Could be a polarity issue as suggested. If there is one thing I suck at (actually there are many) it is electirc stuff. How would I check that Big City?

Thanks guys!

Randy
temp installed.jpg
 
It could be polarity, I know that the connection for my wtsu is the a round vs a blade type. Yours still looked like it was hooked up parallel not perpendicular. Not sure if that's the issue though. I am with you about polarity. I am not very good with electricity. Are you sure coolant is flowing around? Did you recently change coolant? Did you burp your system? Trapped air in your system. I know coolerman on mud is a big wiring guy. Might be able to pick his brain. Wish I could help you more.
 
hmm

I think I remember pinhead or Coolerman saying that the stock unit
grounds to the block an that' why not to use teflon tape.

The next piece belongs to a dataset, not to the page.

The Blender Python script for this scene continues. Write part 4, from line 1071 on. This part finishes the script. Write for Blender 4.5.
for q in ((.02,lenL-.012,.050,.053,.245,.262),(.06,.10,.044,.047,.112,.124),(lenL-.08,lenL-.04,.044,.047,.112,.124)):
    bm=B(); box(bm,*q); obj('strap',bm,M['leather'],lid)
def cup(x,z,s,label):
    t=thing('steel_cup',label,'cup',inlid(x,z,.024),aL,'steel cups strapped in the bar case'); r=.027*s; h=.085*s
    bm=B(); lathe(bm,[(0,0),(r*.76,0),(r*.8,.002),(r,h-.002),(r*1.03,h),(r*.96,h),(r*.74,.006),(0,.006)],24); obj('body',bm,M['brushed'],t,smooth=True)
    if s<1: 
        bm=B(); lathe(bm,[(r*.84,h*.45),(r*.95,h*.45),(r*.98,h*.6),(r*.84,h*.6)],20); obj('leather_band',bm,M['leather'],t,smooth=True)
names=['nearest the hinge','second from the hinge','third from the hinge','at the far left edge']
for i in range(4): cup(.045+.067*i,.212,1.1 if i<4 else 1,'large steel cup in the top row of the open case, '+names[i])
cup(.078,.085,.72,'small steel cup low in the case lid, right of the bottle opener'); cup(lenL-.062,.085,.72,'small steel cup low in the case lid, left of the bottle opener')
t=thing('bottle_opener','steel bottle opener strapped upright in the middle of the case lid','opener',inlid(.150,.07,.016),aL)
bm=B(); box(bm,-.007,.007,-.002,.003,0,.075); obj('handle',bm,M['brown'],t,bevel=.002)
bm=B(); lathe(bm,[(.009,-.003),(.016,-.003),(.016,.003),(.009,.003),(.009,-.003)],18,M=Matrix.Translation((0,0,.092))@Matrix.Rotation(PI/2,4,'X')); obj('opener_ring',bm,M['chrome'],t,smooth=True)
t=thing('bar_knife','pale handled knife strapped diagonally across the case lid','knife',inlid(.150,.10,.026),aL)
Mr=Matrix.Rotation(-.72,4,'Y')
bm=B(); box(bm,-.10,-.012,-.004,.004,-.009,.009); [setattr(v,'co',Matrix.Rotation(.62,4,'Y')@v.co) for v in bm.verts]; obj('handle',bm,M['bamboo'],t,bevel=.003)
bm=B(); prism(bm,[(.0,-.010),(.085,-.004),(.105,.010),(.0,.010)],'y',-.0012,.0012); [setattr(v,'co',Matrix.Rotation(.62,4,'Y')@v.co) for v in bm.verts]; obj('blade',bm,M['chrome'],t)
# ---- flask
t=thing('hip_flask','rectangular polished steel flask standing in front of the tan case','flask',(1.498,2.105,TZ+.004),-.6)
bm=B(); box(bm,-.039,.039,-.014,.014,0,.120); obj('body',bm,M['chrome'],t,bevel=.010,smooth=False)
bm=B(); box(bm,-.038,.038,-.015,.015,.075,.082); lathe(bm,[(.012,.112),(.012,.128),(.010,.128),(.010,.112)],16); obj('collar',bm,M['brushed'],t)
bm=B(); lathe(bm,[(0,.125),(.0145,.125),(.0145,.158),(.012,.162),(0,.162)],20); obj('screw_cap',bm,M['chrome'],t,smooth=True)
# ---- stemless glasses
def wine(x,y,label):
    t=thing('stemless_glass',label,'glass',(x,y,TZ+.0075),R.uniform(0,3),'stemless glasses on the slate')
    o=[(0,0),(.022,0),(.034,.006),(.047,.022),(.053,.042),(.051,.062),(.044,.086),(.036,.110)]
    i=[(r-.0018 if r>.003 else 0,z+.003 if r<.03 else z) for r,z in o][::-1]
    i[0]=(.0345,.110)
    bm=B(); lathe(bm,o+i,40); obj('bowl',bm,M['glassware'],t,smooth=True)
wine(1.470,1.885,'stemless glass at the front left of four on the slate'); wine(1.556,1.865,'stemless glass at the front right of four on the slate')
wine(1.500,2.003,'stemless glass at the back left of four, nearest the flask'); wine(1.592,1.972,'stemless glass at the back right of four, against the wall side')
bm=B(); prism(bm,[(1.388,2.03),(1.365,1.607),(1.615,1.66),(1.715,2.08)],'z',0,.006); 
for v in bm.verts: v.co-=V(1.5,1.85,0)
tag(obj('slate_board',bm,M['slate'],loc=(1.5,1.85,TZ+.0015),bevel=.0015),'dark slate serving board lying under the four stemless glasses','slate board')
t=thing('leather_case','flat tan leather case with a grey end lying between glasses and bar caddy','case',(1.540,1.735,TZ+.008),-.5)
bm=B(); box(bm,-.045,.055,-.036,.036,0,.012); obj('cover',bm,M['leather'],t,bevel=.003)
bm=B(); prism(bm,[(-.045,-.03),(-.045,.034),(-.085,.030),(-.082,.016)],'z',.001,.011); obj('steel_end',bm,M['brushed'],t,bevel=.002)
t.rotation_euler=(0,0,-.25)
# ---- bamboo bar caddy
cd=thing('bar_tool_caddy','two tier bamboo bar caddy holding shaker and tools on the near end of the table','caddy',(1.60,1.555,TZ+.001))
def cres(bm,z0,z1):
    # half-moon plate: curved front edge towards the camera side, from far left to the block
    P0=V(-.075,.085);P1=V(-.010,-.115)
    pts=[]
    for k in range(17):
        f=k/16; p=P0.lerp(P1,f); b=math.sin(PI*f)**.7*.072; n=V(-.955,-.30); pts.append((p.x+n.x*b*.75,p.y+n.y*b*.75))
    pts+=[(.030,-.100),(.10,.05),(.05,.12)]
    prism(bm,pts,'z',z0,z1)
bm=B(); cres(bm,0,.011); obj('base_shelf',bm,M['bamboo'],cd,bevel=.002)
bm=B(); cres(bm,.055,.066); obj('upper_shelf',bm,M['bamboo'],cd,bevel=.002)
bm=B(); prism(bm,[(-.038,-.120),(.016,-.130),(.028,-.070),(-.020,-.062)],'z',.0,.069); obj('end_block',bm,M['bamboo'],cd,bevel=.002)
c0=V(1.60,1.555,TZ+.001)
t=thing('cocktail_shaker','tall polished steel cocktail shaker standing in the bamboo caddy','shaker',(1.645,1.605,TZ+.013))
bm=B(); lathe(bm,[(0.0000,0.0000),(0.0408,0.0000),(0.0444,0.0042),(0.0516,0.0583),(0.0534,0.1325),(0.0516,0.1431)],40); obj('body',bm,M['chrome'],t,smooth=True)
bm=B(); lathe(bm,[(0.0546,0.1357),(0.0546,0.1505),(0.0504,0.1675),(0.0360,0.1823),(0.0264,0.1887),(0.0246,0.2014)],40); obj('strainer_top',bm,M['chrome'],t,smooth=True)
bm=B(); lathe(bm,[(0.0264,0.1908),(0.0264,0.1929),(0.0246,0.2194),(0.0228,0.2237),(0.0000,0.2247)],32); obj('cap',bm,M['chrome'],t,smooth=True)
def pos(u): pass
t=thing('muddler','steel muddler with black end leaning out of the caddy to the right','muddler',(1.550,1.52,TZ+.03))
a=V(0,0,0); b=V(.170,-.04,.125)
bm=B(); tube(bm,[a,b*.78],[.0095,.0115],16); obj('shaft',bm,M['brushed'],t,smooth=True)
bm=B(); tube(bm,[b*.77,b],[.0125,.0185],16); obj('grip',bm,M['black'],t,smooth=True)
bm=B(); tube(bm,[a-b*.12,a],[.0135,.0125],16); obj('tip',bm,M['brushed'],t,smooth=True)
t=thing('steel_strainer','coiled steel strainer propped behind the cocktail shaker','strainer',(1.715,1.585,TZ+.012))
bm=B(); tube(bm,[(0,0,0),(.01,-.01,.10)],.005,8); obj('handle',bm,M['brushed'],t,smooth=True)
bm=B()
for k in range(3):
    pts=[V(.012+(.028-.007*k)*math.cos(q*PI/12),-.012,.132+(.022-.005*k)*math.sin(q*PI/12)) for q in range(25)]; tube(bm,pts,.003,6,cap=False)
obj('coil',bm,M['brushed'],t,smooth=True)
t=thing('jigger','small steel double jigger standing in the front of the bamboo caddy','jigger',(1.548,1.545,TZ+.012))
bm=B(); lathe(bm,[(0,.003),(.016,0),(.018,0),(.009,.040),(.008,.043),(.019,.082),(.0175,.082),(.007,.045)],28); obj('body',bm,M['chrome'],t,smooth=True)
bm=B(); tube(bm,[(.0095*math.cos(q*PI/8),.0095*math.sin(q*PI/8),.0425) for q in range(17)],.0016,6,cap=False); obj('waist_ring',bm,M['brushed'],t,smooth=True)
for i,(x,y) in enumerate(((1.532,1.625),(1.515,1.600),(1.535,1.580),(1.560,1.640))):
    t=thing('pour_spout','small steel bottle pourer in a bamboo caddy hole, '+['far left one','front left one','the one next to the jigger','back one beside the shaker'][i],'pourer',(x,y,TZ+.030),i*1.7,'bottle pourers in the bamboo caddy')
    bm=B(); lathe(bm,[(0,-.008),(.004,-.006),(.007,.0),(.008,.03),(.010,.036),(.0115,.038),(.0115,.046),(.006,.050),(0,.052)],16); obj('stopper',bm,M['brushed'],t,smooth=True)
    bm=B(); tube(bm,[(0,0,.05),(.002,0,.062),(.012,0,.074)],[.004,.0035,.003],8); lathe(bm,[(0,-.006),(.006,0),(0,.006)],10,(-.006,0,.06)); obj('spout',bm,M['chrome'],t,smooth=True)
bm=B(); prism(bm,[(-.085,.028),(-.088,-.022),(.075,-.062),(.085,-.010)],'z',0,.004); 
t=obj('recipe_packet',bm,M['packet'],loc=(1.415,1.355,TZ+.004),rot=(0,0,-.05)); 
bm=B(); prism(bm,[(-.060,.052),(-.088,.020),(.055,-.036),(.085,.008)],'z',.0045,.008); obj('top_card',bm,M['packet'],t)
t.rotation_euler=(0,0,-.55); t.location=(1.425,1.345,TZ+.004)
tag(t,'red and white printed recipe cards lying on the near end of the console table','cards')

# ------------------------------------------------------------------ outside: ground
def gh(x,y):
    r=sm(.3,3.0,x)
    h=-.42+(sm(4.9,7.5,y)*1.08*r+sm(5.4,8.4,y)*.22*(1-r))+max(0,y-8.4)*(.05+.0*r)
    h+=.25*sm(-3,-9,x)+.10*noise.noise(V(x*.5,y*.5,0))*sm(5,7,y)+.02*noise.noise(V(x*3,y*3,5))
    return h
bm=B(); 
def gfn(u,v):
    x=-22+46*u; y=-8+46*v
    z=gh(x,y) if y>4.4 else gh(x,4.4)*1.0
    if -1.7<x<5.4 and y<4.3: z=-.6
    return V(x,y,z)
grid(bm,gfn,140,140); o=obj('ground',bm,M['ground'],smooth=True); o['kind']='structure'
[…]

Try starting it up and running a wire from the side of the brass fitting to a good connection on the the engine block see if it goes down. if it does your teflon tape is probably causing infinite resistance and thus is pegging the meter to max heat.

Cal-
 
I am almost postive that ihave read at least once not to use tape.....but it will leak without it....is there another option for that ........instead of tape?
 
Liquid thread sealer from any automotive parts place.

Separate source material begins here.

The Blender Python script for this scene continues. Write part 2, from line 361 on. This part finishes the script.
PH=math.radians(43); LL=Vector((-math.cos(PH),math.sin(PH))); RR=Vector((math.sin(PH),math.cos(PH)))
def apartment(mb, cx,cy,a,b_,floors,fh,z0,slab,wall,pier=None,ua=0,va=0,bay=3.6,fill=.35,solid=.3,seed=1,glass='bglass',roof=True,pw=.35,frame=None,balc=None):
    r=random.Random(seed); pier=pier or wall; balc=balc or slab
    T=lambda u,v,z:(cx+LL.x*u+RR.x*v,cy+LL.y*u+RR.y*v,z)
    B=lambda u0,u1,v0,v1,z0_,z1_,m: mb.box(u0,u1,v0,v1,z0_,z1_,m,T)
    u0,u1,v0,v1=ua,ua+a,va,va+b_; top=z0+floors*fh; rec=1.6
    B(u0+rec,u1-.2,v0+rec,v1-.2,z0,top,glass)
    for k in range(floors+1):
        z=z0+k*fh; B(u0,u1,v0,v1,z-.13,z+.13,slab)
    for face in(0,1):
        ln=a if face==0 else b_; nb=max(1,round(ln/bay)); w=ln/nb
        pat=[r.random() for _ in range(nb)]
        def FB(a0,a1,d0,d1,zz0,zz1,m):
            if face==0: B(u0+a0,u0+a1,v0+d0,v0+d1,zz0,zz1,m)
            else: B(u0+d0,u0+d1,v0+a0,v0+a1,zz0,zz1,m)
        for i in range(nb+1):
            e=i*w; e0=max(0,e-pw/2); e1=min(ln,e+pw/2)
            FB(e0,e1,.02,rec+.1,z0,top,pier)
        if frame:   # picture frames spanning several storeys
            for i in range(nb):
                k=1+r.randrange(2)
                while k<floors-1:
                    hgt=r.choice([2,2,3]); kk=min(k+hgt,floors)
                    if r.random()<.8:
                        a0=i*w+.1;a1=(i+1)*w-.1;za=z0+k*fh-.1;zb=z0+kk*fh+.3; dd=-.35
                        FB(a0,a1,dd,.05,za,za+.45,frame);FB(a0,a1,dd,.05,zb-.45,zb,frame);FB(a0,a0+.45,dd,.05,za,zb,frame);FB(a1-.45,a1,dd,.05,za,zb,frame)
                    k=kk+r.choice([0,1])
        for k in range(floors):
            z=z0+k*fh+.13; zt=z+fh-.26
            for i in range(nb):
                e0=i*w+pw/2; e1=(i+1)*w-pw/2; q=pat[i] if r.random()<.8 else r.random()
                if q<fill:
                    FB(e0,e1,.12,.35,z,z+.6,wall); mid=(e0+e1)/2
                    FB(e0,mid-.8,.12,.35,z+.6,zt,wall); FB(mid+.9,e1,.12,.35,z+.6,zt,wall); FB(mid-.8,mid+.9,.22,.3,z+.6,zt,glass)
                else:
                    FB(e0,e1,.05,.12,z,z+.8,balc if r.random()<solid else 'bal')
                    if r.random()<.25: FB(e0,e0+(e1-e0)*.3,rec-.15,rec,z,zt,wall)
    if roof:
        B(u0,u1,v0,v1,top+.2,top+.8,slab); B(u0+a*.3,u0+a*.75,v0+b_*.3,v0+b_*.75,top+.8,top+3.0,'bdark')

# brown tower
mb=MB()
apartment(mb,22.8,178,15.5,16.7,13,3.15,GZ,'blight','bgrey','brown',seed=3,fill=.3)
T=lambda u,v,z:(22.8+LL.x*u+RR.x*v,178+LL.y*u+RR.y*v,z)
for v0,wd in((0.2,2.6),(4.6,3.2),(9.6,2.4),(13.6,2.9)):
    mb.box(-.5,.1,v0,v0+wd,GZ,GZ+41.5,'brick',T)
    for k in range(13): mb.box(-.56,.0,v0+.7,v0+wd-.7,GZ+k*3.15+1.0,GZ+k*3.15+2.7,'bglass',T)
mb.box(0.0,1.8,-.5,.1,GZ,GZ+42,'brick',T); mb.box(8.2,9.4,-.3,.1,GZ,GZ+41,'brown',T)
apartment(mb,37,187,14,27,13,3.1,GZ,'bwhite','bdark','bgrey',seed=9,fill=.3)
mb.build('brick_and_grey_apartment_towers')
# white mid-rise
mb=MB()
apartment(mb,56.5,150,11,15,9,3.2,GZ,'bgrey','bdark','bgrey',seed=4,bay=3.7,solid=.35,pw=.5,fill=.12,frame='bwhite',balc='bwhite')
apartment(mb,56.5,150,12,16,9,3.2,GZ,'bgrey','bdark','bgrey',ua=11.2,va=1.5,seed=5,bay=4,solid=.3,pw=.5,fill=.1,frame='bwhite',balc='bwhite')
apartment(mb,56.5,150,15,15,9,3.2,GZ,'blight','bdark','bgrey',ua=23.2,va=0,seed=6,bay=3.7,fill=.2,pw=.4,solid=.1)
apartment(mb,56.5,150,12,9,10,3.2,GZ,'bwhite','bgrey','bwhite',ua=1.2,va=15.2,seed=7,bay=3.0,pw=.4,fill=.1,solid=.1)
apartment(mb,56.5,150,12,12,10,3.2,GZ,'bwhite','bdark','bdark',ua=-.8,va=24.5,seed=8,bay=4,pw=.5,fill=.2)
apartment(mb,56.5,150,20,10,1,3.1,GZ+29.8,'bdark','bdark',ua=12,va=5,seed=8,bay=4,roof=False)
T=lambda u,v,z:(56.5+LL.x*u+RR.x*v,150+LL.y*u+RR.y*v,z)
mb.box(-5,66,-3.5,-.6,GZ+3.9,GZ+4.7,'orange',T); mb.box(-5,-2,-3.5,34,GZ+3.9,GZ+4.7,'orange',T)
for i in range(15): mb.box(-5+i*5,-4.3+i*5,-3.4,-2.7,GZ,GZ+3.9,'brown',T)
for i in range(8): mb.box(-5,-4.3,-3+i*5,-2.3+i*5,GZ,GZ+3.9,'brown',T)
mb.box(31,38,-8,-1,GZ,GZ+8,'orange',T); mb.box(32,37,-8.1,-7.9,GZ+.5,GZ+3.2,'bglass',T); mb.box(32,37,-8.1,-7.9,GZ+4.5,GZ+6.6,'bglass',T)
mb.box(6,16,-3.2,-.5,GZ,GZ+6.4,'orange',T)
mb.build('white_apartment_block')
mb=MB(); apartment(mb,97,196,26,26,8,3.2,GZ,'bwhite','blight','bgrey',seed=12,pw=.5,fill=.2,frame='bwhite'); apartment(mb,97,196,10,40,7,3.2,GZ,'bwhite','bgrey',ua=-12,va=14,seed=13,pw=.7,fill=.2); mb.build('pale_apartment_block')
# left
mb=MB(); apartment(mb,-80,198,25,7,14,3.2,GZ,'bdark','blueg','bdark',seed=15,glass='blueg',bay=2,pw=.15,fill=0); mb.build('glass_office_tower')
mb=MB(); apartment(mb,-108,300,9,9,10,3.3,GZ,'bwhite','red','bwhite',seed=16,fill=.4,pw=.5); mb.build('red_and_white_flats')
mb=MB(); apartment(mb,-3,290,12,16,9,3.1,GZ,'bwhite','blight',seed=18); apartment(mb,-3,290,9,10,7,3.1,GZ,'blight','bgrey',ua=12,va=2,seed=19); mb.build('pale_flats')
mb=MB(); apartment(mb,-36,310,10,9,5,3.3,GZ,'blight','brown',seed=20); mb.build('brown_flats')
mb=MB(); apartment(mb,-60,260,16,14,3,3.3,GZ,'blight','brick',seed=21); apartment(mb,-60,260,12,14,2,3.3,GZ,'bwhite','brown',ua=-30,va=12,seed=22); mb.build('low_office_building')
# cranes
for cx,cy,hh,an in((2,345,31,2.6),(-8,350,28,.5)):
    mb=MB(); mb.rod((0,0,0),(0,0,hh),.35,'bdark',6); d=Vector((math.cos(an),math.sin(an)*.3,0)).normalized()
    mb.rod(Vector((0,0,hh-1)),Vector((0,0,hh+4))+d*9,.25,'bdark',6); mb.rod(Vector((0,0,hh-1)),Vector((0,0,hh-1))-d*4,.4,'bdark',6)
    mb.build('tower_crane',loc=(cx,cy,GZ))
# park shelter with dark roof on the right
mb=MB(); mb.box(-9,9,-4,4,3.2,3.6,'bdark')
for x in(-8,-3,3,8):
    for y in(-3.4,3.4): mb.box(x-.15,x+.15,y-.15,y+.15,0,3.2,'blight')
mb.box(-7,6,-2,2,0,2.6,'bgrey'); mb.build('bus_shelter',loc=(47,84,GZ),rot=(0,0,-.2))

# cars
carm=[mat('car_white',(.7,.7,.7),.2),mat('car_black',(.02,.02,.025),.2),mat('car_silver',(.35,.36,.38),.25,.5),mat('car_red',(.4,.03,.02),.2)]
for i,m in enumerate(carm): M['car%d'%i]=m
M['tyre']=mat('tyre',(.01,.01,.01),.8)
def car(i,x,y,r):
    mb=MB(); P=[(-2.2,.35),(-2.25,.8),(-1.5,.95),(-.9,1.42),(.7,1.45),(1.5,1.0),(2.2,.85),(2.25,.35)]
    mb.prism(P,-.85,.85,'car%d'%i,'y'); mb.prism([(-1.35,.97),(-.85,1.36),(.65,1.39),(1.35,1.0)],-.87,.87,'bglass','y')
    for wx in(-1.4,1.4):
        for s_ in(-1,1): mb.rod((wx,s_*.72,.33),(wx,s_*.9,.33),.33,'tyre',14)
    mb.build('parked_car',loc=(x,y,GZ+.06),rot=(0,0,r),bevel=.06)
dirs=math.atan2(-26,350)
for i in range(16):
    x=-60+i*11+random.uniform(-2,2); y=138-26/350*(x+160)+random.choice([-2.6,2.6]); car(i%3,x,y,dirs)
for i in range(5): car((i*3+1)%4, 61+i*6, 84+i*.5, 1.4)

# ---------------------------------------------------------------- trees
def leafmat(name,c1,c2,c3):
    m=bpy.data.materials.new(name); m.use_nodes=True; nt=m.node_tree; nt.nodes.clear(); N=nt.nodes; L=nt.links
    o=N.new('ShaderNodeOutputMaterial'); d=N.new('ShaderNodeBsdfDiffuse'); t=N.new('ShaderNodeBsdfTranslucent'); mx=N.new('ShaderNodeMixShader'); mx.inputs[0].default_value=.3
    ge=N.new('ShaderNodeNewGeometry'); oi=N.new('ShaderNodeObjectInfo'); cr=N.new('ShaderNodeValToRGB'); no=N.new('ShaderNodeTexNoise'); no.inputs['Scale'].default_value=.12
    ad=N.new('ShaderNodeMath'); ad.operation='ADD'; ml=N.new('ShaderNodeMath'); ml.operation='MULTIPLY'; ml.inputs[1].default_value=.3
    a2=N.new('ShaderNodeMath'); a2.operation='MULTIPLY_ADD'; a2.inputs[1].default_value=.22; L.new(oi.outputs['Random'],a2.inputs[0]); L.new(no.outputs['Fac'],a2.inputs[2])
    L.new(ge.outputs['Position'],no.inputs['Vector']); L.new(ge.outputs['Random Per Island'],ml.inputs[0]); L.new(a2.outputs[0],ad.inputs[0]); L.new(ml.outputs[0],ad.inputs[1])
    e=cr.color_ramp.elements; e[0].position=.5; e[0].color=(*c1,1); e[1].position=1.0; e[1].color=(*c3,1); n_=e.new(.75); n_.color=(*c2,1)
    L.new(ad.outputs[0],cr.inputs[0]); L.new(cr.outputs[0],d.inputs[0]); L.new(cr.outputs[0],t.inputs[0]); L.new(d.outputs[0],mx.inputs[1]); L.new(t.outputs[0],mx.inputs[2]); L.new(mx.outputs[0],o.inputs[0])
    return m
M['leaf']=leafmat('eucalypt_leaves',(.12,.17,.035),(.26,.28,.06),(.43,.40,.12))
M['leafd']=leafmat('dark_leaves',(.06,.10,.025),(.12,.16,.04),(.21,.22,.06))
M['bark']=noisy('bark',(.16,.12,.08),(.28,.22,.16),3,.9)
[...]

I am almost postive that ihave read at least once not to use tape.....but it will leak without it....is there another option for that ........instead of tape?
Thread Sealant.jpg
 
will get that!
 
You need to get a '71 wtsu, and install it in your 2F engine. My guess is your cluster is the original and the meter, and the sender don't communicate...or you could get a newer meter...either way, they need to match up to work, you can't mix the two...
 
You need to get a '71 wtsu, and install it in your 2F engine. My guess is your cluster is the original and the meter, and the sender don't communicate...or you could get a newer meter...either way, they need to match up to work, you can't mix the two...

x2. Best bet would be to get a pre-9/'72 temp sender. I'm not sure if there are differences in the gauge that would keep a later model gauge from working in your earlier instrument cluster.
 
I am not questioning you guys...but I bought the one that I did because the engine was a 77 2F.....I guess that is not what I needed...

Is there a rule about things that you buy to match you engine and things you buy to match your actual rig?
 
No, but the sending units send information differently for earlier, and later models. Since you still have an early model gauge cluster, you need an early model sender. If you want to keep your later model sender, then you need to install a later model gauge. But, like Matt previously stated, I'm not sure if the gauges will interchange in the cluster. It would probably be much easier to replace with the earlier model sender...
 
kurtnkegger said:
No, but the sending units send information differently for earlier, and later models. Since you still have an early model gauge cluster, you need an early model sender. If you want to keep your later model sender, then you need to install a later model gauge. But, like Matt previously stated, I'm not sure if the gauges will interchange in the cluster. It would probably be much easier to replace with the earlier model sender...

X2 that's what I had to do with mine. Match the wtsu with the cluster, no issues since I did that. I have to make sure when getting parts what part of my rig is this for and how it interacts with my cruiser. It's been a big learning experience. But a fun one at the same time.